Nel caso di specie, il presidente del consiglio comunale è anche capogruppo di un gruppo unipersonale ed esercita il diritto di dichiarazione di voto al termine della discussione di ogni argomento all’ordine del giorno, al pari degli altri capigruppo, nonostante una propria pregressa manifestazione di intenti di non avvalersi del ruolo attivo del capogruppo in termini politici.

Le «dichiarazioni di voto», previste dall’abrogata normativa relativa all’ordinamento degli enti locali (art. 302 T.U. n. 148/1915), che consentivano a ciascun consigliere di esercitare il diritto di far constare nel verbale il proprio voto e i motivi del medesimo, anche al fine di separare la propria responsabilità da quella del collegio, sono ora disciplinate dal regolamento.

Nella fattispecie in esame, il regolamento sul funzionamento del consiglio comunale prevede che prima della chiusura della discussione ciascun capogruppo o suo delegato possa intervenire per le dichiarazioni di voto; inoltre stabilisce che, per la costituzione di un gruppo, è sufficiente anche la partecipazione di un solo consigliere, a condizione che appartenga ad una lista rappresentata in consiglio comunale in seguito alle elezioni. L’art. 39 del decreto legislativo n. 267/00, al comma 1, prevedendo la possibilità, anche per i comuni con popolazione inferiore ai 15.000 abitanti, di istituire la figura del presidente del consiglio, dispone che a questi sono attribuiti, tra gli altri, i poteri di convocazione e direzione dei lavori e delle attività del consiglio.
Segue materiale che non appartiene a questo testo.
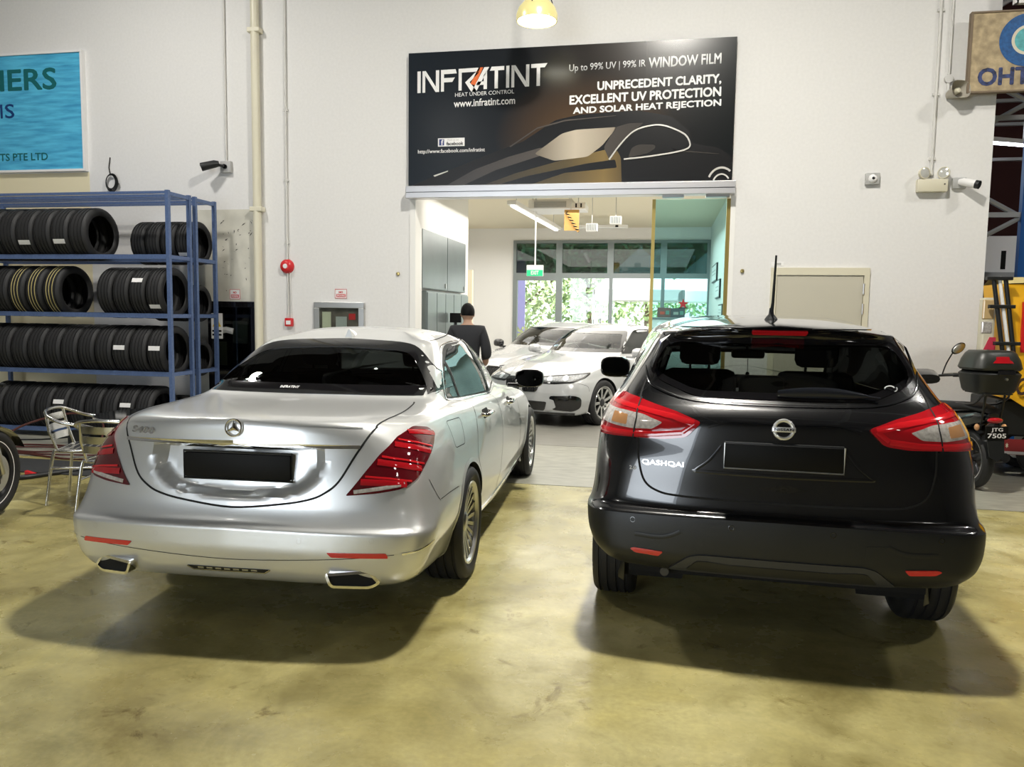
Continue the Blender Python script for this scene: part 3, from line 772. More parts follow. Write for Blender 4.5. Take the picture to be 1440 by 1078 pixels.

Nulla dispone in ordine ad eventuali affievolimenti dei diritti connessi allo status di consigliere comunale come disciplinati, in particolare, dall’art. 43 dello stesso decreto legislativo n. 267/00, che, dunque vengono mantenuti anche in capo al consigliere-presidente.

La dichiarazione rilasciata dal presidente del consiglio non è, peraltro, vincolante ed è, dunque, inidonea a limitare le prerogative riconosciute ad ogni consigliere comunale.